SPLITTING SHAKESPEARE CHARACTERS.

SPLITTING SHAKESPEARE CHARACTERS. Treating characters in comics as projections of the protagonist reminds me of some approaches to Shakespeare’s plays. Marjorie Garber in SHAKESPEARE AFTER ALL says that Freud used Macbeth and Lady Macbeth as “case studies for ‘disunited parts of a single psychical individuality'” In her commentary on the play Hamlet, Professor Garber quotes Freud’s expression of his theory that Hamlet’s delay in attacking Claudius for the killing of Hamlet’s father resulted from “the obscure memory that he himself had contemplated the same deed against his father out of passion for his mother…” She points out that Freud recognized that there are several father figures in the play—the ghost, Claudius and Polonius. She calls “the technique of ‘splitting,’ producing several versions of a character type split into component aspects….one of the effective devices of Hamlet.”

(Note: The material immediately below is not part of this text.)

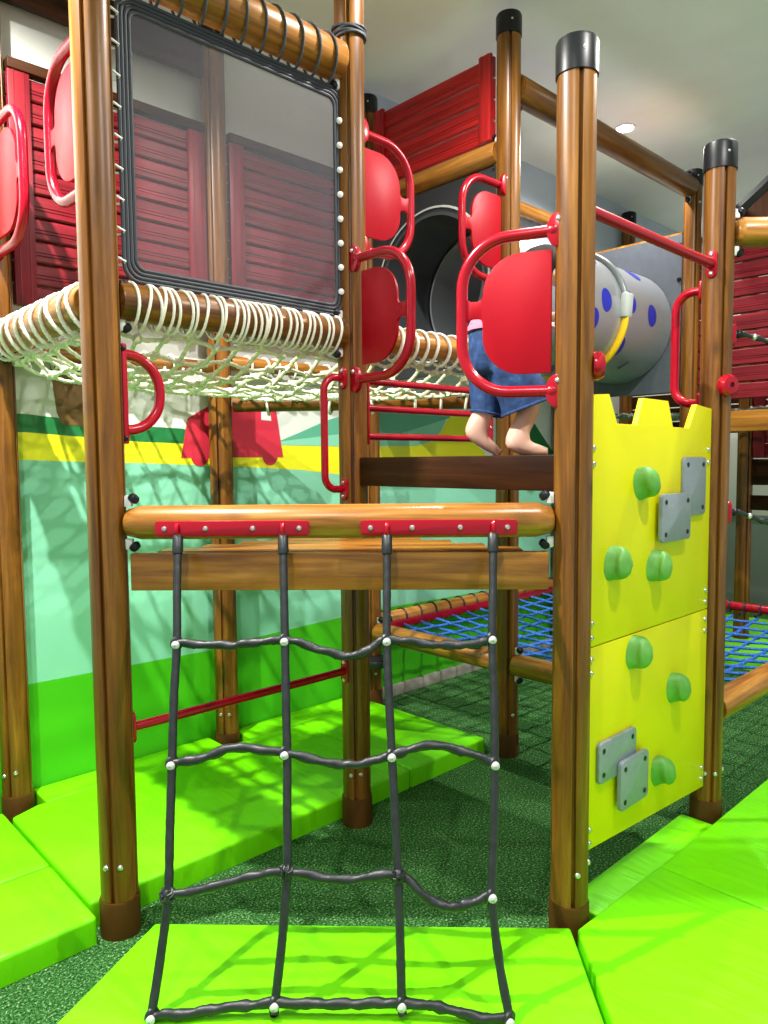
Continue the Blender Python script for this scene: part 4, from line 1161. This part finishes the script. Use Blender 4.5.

Garber then advances an interpretation that the characters in the play are imagined by Hamlet, saying that the technique of splitting “will culminate in Hamlet’s dying recognition that all his rivals and friends (Horatio, Laertes, Fortinbras, the First Player) are in some ways aspects of himself.” (I have looked and I don’t see the dying recognition in the text.) Professor Garber also says that the players of the play within the play appear “as if on cue. They have been conjured out of Hamlet’s own imagination.”